浄水処理には複数の工程が存在するため、その各工程において検査を実施しており、
魚を用いた検知装置などによって、常に水質を監視し、万が一異常が起こった際にはすぐに発見できるような体制をとっています。

給水栓(蛇口)


浄水処理された水が、最終的に使われる給水栓、つまり蛇口でも、もちろん水質検査を行っており、その検査箇所は都内131か所に上ります。
ここでは、自動で常に水質を監視できる装置を導入して、残留塩素などをチェックするとともに、定期的な精密検査も行っています。

このように、大切な生活のインフラである水道水は、さまざまなプロセスで何重にもチェックされ、その安全性に万全を期しています。

放射性物質の測定について

東日本大震災以来、とりわけ私たちの関心が向かったのは、水道水に含まれる放射性物質の量ではないでしょうか?
放射性物質の測定についても、各自治体で取り組みが進められています。

全ての浄水場で毎月検査を実施


東京都水道局では、すべての浄水場で検査を行っています。
検査項目は、放射性ヨウ素放射性セシウムです。

放射性物質は、水道法に加え、食品衛生法においても基準値が定められているため、こうした基準に基づいて検査を実施しているのです。
また、浄水処理をされる前の原水と、処理後の浄水の両方で検査を実施しています。

さらに、5つの水系の主要な浄水場では毎日測定を行っています。
主要な浄水場とは、江戸川水系の金町浄水場、荒川水系の朝霞浄水場、多摩川水系の小作浄水場、荒川・多摩川両水系の東村山浄水場、そして相模川水系の長沢浄水場の5か所です。

なお現在、原水と浄水の双方から放射性物質は検出されていません。

福島県では月1から週3で検査

福島県においては、エリアによって検査頻度が異なり、週に3回から月に1回のペースで検査を実施しています。
検査するポイントは、水源ごとの浄水場や配水管の末端など、複数の箇所です。
また浄水施設だけでなく井戸水の検査も実施しています。

なお、いずれの検査ポイントにおいても平成23年5月5日以降、放射性物質は検出されていません。

放射性物質を取り除く仕組み

生活水に放射性物質が含まれていると、私たちの健康を蝕みかねません。
万が一、基準を超える放射性物質が水の中に含まれている場合の対応についても知っておきましょう。

放射性セシウムは沈殿しやすい


放射性物質の中でも放射性セシウムは、地面などに付着したものが雨などで流され、河川に入り込む場合があります。
放射性セシウムは地面に浸透することは少なく、地面に付着するケースがほとんどだそうです。

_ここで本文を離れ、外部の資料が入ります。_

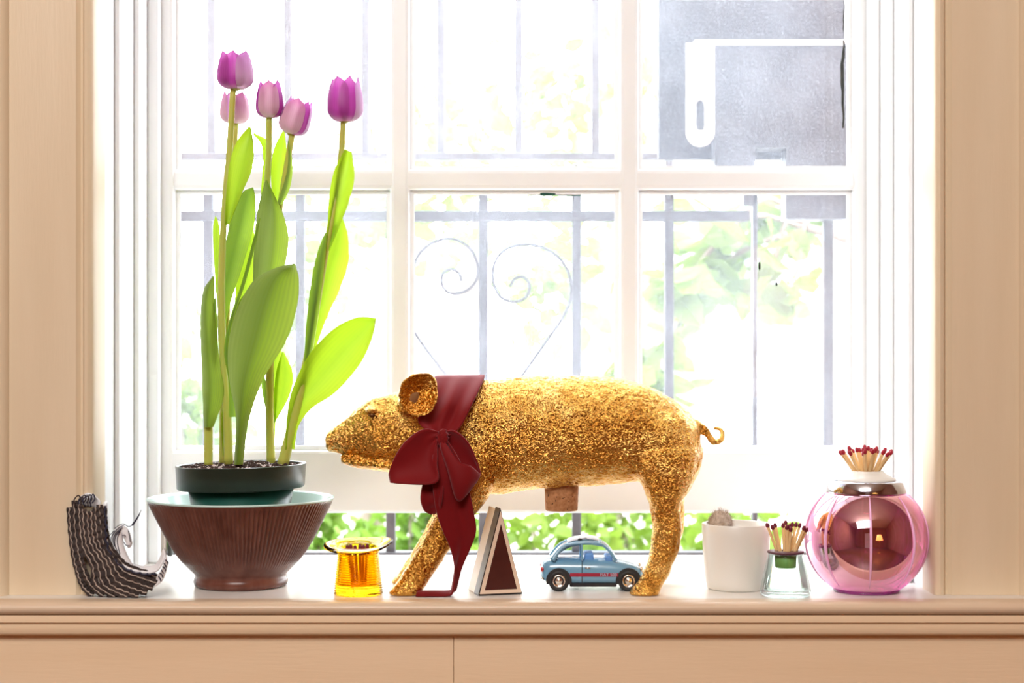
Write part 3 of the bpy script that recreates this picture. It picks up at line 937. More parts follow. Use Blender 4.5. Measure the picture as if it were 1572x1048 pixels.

河川の水は、水道水の原料となる「水道原水」として取水されるため、浄水処理を施す段階で、水道原水に含まれるさまざまな物質を取り除く必要があります。

放射性セシウムは、水中の泥などと一緒に沈殿しやすいという特徴を持っています。
そのため、原水をろ過処理するための沈でん池やろ過池などを通過させることで、細かい泥などと一緒に取り除くことができるのです。
大雨などで取水する河川の濁りがひどい場合には、取水そのものを取りやめる場合もあります。

ろ過後、消毒、検査し安全を確認

沈でん池やろ過池など複数のろ過処理を経た原水は、最終的に飲み水に適するよう消毒処理を施されます。
その後、放射性物質モニタリング検査を実施し、安全性が確認された後に、送水管を通じて給水され、需要場所まで送られるという流れです。

放射性物質の検査には、ゲルマニウム半導体検出装置が使用されることが多いようです。
高純度のゲルマニウム半導体を用いたこの装置は、効率よく放射線を測定することができます。

国の基準値より厳しい独自基準を設ける自治体も


放射性セシウムの管理基準は、東日本大震災後の平成24年4月に、食品衛生法における飲料水に係る新たな基準が10Bq/kgと設定されたことを踏まえ、水道法においても同様の基準値が適用されました。

これは、国際保健機関(WHO)の「飲料水水質ガイドラインにおけるガイダンスレベル」が定める飲料水経由の内部被ばくの個別線量基準0.1mSv/年を大きく下回るものとされています。なお、WHOのガイダンスレベルも「十分保守的なもの」と評価されています。

一方、国内ではこれらの基準値よりさらに厳しい基準を独自に設けている自治体もあります。
例えば、福島県や横浜市では、国の基準より10倍厳しい1Bq/kgを採用して検査を行っています。
検査結果は公表されており、報告によるとこの独自基準をクリアしているとのことでした。

まとめ

生活に欠かせない水道は、飲料としても使うことから、その安全性は非常に重要な問題です。
特に放射性物質は目に見えず、またその影響も深刻なものであることから、多くの人が懸念する課題だといえます。
ただ、放射性物質について過剰に心配することなく、正しい知識を身に付けることで不安を解消することもできるでしょう。